From the time children are in grade school they are taught about America's great representative government. That's what democracy is all about, we are told. While we no longer have village meetings where all attend and voice opinions directly, we vote for people to represent us in the Senate and House of Representatives. If they don't, we find people who do, and vote them in instead.

Some senators (the week of April 15) acted in a manner that disgraced the concept of representative government. They voted against new gun control legislation that would have extended background checks so that criminals and the mentally challenged could be blocked from buying new weapons. It is hard to imagine what objection an individual would have to that type of restriction. Yet 45 senators voted against it.

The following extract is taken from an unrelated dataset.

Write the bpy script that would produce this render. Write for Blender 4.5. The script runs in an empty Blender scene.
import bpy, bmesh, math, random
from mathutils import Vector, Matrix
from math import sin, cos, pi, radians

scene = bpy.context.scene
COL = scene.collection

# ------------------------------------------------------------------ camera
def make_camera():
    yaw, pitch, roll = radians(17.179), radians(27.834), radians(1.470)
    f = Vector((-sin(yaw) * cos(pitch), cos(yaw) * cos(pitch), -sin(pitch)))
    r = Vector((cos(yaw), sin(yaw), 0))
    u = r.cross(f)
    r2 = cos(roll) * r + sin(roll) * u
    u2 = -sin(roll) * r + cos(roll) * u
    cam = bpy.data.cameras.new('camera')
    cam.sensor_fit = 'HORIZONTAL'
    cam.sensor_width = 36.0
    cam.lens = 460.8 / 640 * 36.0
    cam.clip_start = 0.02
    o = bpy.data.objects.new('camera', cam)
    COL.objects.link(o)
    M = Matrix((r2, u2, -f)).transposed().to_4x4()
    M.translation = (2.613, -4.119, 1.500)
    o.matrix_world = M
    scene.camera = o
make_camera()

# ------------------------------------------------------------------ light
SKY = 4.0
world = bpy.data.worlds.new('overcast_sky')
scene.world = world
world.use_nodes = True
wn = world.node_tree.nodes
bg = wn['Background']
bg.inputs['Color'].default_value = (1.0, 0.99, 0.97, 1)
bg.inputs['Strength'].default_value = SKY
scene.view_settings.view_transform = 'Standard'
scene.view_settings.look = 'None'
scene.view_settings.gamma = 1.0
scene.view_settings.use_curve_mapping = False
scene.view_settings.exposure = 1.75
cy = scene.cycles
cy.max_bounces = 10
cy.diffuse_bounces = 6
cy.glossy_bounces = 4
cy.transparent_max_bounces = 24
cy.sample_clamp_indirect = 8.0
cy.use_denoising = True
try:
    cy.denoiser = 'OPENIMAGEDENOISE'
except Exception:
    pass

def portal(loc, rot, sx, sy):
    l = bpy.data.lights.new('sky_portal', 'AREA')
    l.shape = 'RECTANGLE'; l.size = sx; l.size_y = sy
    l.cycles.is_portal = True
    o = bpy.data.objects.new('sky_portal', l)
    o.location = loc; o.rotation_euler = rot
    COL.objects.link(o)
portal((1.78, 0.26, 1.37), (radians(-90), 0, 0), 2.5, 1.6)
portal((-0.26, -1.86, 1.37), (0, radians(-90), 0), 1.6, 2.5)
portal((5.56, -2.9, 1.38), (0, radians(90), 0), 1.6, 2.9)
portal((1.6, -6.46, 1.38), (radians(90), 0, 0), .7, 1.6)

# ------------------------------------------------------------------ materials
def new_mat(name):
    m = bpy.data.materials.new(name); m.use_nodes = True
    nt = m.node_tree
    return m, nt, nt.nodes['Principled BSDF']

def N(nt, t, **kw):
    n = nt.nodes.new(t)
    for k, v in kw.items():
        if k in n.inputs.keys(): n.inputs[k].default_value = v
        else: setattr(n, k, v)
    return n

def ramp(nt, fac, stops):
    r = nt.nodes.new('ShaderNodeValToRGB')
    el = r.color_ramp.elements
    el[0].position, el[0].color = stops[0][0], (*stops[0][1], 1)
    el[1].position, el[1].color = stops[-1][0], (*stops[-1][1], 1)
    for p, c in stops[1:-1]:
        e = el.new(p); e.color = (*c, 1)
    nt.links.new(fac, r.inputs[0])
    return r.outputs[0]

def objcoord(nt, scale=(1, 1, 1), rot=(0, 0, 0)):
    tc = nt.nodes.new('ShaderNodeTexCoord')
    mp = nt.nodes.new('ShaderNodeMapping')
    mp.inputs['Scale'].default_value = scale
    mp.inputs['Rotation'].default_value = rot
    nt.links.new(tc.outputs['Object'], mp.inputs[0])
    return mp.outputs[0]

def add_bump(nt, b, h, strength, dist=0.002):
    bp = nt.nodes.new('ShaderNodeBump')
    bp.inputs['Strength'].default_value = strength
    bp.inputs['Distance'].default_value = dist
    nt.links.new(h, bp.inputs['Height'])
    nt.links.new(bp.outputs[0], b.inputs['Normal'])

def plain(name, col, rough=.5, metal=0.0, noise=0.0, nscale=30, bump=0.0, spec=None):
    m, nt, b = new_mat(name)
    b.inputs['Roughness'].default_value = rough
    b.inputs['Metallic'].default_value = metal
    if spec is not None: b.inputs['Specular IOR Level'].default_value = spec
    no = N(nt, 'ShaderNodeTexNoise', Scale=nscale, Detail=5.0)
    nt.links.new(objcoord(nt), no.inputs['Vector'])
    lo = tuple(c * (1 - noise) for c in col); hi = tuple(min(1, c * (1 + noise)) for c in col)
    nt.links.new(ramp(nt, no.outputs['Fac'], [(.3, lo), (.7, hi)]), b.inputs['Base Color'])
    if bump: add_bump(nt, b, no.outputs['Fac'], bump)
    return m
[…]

We will continue to hear the excuses and the self-righteous explanations pour forth from these senators. After all, democracy allows for different opinions, they will say. That is correct. What democracy doesn't allow for are non-representative representatives. When a senator's pocketbook speaks louder than the wishes of his constituents, then democracy provides a solution. When a senator is guided by campaign contributions instead of what is right, then there is a solution. When money talks and influences votes, then the ballot box speaks louder. It just takes a little longer.

So if we have to suffer the ignorance and charlatanry of the few spineless ones who now walk the Capitol corridors, so be it. They each come up for re-election, and it is now up to us to exercise our more powerful right. The right to kick the bastards out. We now know what makes them tick, and we don't like what we see.